Pendirian Departemen Agama dilatari oleh kebijakan politik umat Islam setelah Indonesia merdeka. Pemerintah Republik Indonesia baru dibentuk oleh koalisi Muslim dan beberapa partai
nasionalis, antara lain Masyumi, Nahdhatul Ulama, PNI, dan PKI. Meskipun selama tahun-tahun peperangan, pihak Muslim menjadi kekuatan organisasi politik yang besar, namun kemudian kekuatan mereka terkalahkan oleh kekuasaan Partai Nasionalis Indonesia yang bercorak nasionalis sekuler.
Ditinjau dari perspektif kehidupan kenegaraan, muara dari keinginan dan upaya pemikir dan aktivis politik Islam adalah menempatkan posisi Islam secara pas dalam kehidupan kenegaraan, yaitu dengan menjadikan Islam sebagai dasar negara. Muhammad Natsir selaku tokoh Masyumi merupakan salah seorang artikulator penting dari gagasan ini. Bahkan, sebelum Indonesia merdeka, pada tahun 1930-an, Natsir telah terlibat dalam perdebatan dengan Soekarno tentang hal krusial tersebut.

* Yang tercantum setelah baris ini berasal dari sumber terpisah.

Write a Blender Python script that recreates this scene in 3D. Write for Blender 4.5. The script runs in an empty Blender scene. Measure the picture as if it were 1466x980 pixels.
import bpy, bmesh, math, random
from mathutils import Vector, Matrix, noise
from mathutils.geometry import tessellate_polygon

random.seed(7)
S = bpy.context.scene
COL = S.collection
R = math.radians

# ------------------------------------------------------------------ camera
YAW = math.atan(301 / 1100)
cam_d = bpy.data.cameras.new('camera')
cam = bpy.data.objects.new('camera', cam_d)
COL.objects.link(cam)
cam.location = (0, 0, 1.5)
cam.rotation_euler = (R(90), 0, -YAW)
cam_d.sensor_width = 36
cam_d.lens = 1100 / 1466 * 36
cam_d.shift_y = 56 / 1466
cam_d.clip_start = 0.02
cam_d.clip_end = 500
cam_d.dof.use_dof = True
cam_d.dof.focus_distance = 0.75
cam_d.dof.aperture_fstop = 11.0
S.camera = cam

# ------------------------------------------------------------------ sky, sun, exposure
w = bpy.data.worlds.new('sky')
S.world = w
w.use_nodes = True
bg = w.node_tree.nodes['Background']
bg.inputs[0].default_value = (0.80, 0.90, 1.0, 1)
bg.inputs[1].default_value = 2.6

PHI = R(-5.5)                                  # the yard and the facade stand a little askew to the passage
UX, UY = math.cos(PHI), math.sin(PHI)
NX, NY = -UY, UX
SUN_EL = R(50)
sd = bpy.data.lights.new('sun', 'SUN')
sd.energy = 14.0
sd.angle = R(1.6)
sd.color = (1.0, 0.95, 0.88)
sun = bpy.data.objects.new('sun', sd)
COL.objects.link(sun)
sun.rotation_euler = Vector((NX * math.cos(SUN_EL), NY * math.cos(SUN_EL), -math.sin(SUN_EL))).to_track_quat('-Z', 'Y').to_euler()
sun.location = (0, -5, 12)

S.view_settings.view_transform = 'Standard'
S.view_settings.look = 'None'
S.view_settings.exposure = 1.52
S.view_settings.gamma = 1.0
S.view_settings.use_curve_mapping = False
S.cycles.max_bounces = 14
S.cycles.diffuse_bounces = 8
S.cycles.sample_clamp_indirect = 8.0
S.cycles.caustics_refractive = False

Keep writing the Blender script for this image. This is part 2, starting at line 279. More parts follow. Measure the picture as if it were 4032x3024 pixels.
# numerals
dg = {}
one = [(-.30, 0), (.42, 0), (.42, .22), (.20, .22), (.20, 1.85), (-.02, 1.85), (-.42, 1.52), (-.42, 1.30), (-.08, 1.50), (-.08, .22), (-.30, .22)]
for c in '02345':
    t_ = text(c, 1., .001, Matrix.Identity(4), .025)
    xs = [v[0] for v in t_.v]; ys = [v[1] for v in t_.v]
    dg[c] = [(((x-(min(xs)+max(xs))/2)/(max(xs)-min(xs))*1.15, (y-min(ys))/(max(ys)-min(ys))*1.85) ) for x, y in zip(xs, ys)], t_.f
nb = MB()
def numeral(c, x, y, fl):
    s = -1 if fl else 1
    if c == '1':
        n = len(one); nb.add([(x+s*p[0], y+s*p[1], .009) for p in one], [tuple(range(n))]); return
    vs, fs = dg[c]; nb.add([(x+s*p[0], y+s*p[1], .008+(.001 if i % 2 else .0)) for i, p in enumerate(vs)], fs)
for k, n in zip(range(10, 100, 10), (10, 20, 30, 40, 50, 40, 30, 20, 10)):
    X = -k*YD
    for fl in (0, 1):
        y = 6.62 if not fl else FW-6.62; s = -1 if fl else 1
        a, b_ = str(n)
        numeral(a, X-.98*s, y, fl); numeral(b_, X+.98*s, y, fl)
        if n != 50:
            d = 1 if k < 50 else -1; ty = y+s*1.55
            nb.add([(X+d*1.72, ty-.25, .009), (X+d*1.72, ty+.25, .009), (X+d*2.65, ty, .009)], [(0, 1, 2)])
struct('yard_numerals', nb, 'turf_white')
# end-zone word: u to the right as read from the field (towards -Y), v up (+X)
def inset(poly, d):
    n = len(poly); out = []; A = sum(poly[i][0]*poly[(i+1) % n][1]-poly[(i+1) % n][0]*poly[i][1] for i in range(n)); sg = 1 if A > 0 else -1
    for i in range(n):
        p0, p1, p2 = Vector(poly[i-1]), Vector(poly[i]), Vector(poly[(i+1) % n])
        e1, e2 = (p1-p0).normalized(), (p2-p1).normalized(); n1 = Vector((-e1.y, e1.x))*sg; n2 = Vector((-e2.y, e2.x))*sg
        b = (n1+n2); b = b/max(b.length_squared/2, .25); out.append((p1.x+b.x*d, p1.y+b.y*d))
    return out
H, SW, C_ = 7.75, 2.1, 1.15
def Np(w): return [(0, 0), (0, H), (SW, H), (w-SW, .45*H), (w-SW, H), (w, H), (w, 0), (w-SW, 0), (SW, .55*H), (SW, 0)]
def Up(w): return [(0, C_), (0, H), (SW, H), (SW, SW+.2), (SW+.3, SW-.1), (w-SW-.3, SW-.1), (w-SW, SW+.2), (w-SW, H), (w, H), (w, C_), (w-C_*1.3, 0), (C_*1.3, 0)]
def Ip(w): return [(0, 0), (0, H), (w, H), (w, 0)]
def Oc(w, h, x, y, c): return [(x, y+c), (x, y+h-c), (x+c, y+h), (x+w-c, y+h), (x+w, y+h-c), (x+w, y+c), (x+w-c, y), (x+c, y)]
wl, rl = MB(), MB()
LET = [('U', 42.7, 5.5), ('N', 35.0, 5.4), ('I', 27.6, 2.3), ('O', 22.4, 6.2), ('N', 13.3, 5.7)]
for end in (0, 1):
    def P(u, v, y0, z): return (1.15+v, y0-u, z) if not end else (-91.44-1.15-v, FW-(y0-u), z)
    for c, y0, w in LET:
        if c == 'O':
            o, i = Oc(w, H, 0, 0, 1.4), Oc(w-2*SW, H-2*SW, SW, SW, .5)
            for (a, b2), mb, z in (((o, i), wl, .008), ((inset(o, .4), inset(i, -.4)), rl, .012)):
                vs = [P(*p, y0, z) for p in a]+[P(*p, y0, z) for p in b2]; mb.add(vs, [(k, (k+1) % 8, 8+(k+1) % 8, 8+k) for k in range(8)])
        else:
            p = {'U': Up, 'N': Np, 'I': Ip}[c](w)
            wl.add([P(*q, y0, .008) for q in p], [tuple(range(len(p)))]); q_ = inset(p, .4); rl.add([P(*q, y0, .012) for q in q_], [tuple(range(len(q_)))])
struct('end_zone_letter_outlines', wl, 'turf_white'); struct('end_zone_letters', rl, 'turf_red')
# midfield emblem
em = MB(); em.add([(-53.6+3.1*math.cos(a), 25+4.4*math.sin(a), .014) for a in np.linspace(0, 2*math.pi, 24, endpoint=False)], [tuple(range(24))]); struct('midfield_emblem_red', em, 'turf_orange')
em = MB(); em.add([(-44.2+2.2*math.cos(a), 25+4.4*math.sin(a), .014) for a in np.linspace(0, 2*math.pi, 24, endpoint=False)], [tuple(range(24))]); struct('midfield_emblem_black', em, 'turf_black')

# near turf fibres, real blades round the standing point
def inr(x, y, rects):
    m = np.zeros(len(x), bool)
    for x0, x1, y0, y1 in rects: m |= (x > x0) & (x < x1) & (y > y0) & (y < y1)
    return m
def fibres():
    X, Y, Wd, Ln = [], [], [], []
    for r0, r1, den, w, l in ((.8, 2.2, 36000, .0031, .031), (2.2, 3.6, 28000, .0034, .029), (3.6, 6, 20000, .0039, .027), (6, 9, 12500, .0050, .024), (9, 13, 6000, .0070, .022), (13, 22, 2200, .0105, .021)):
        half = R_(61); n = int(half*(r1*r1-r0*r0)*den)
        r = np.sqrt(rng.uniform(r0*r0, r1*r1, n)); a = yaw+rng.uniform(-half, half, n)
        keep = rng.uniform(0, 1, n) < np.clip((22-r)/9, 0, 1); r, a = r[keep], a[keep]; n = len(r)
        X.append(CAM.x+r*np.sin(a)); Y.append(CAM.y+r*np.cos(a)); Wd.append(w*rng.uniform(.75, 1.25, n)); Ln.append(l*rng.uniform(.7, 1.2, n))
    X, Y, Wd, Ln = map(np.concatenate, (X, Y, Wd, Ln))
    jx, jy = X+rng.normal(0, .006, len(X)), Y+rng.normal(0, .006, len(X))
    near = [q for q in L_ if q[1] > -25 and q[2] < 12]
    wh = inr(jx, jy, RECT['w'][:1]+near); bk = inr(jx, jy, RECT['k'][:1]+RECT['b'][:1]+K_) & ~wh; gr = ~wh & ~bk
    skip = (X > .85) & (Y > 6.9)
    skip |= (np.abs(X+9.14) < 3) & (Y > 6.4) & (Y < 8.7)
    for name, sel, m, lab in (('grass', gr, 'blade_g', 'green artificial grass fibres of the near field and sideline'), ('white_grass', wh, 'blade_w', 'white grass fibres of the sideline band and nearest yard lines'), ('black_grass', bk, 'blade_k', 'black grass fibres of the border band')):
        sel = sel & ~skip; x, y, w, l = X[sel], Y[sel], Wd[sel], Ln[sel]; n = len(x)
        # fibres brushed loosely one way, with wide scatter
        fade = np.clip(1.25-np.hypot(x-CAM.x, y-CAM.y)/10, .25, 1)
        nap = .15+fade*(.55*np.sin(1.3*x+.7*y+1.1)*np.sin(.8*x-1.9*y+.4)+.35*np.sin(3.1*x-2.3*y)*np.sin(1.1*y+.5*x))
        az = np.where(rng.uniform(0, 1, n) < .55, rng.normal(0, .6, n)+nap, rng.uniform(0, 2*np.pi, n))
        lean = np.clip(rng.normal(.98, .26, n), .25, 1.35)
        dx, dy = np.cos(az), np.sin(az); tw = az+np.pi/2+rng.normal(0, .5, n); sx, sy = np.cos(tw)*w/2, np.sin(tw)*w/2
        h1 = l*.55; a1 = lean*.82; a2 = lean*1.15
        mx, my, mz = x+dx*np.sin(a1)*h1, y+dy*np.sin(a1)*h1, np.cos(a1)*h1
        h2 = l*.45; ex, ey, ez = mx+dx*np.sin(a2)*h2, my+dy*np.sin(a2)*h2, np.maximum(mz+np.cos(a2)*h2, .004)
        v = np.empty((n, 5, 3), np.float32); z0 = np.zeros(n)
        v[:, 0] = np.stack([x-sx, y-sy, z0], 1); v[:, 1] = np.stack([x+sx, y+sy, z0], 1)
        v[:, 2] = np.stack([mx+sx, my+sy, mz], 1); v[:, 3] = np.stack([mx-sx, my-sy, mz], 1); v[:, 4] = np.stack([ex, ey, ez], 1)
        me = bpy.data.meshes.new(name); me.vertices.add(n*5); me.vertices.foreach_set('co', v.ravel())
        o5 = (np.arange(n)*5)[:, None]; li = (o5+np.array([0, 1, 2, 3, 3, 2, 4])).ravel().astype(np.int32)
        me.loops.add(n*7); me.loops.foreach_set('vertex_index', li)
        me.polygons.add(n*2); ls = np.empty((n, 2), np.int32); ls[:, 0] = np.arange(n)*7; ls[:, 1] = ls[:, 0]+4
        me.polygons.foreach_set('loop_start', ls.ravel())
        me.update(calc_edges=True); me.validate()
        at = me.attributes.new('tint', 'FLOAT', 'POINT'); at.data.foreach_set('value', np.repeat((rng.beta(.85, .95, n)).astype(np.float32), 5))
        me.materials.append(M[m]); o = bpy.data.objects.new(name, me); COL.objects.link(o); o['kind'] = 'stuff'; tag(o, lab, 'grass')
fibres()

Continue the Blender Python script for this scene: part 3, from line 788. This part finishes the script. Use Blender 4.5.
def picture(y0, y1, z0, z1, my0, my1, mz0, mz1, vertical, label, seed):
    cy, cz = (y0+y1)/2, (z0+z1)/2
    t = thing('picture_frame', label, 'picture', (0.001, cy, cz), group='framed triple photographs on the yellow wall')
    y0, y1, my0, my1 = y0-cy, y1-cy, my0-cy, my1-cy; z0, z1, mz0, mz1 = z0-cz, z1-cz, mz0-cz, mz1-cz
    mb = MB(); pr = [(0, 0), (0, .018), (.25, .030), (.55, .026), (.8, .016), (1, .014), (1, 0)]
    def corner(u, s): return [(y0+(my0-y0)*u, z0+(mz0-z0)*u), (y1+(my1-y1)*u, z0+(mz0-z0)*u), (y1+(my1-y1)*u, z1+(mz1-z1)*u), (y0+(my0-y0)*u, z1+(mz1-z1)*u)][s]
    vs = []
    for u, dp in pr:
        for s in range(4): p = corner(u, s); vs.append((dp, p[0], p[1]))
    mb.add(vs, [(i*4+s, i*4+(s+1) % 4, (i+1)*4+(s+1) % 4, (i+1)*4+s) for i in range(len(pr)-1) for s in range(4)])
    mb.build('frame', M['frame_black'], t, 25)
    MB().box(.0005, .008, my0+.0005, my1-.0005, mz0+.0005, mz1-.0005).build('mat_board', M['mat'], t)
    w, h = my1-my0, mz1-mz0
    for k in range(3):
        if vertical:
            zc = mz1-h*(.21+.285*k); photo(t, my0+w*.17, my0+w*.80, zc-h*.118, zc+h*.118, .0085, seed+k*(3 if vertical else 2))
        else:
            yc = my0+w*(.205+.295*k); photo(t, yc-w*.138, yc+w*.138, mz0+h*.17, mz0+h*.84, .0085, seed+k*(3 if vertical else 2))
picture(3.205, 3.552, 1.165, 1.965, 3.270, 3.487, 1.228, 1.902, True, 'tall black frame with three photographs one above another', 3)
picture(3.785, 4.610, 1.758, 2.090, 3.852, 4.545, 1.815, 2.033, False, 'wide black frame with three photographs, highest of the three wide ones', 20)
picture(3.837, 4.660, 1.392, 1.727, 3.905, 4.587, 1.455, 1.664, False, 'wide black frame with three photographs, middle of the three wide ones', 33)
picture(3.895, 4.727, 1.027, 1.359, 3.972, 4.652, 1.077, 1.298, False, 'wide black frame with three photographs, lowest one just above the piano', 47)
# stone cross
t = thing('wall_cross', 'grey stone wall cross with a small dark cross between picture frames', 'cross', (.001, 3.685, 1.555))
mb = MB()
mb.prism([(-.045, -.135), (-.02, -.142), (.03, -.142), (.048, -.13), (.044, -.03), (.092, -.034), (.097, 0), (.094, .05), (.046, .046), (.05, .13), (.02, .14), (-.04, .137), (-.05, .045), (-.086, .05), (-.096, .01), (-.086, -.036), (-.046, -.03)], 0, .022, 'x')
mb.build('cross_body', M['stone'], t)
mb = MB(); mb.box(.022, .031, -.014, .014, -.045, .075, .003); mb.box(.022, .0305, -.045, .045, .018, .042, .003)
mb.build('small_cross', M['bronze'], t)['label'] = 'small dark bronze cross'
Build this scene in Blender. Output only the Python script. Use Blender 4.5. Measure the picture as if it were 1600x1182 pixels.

Gagasan menjadikan Islam sebagai dasar negara kembali mewacana dalam sidang Badan Pelaksana Usaha Persiapan Kemerdekaan Indonesia (BPUPKI). Perdebatan itu berakhir tanggal 22 Juni 1945 setelah adanya kompromi dan kesepakatan, yaitu kelompok Islam agamis, nasionalis dan kelompok nasionalis sekuler berkaitan dengan dijadikannya Piagam Jakarta sebagai Mukadimah UUD 1945. Namun, pada tanggal 18 Agustus 1945, kesepakatan itu berubah dengan penerimaan rumusan Pancasila tanpa disertai Piagam Jakarta. Perubahan itu diterima oleh kelompok Islam yang berideologi agamis, karena situasi saat itu mengharuskan adanya prioritas pilihan.
Perubahan atas dasar negara tersebut didasarkan pada pertimbangan politis untuk persatuan dan kesatuan bangsa. Namun, proses perubahannya dalam sidang PPKI tanggal 18 Agustus 1945 berlangsung dalam waktu yang sangat singkat. Perubahan dasar negara itu menimbulkan pertanyaan umat Islam dan perasaan tidak puas, karena Piagam Jakarta telah disepakati sebelumnya yang mencantumkan syariat Islam sebagai dasar negara sebagaimana yang tercantum dalam Piagam Jakarta.
Dalam kaitan ini, B.J. Boland mengemukakan bahwa berdirinya Departemen Agama membawa makna positif bagi kepentingan umat Islam. Makna positif ini meliputi hal-hal sebagai berikut: 1) kementerian ini menawarkan kemungkinan bagi agama, khususnya agama Islam, untuk berperan seefektif mungkin dalam negara dan masyarakat; 2) dalam sebuah negeri yang bercorak muslim, kementerian ini merupakan suatu jalan tengah antara negara sekuler dan negara Islam.
Sejak masa itu, Departemen Agama mengelola sepenuhnya Pendidikan Islam. Namun, perhatian yang diberikan oleh Depertemen Agama dalam mengembangkan pendidikan Islam di masa awal kemerdekaan mendapat tantatangan dari kekutan nasionalis sekuler terutama di lembaga Badan Pekerja Nasional Indonesia Pusat (BP-KNIP) saat sidang-sidang dalam merumuskan UndangUndang Pendidikan dan Pengajaran di Sekolah tahun 1949-1950. Pemerintah belum memosisikan pendidikan Islam terintegrasi ke dalam sistem pendidikan nasional. Salah satu penyebabnya adalah selain masih kuatnya pengaruh zaman penjajahan Hindia Belanda dan Jepang di bidang pendidikan yang netral terhadap agama,6 juga masih kuatnya pengaruh kelompok nasionalis sekuler dalam pengambilan kebijakan negara di bidang pendidikan.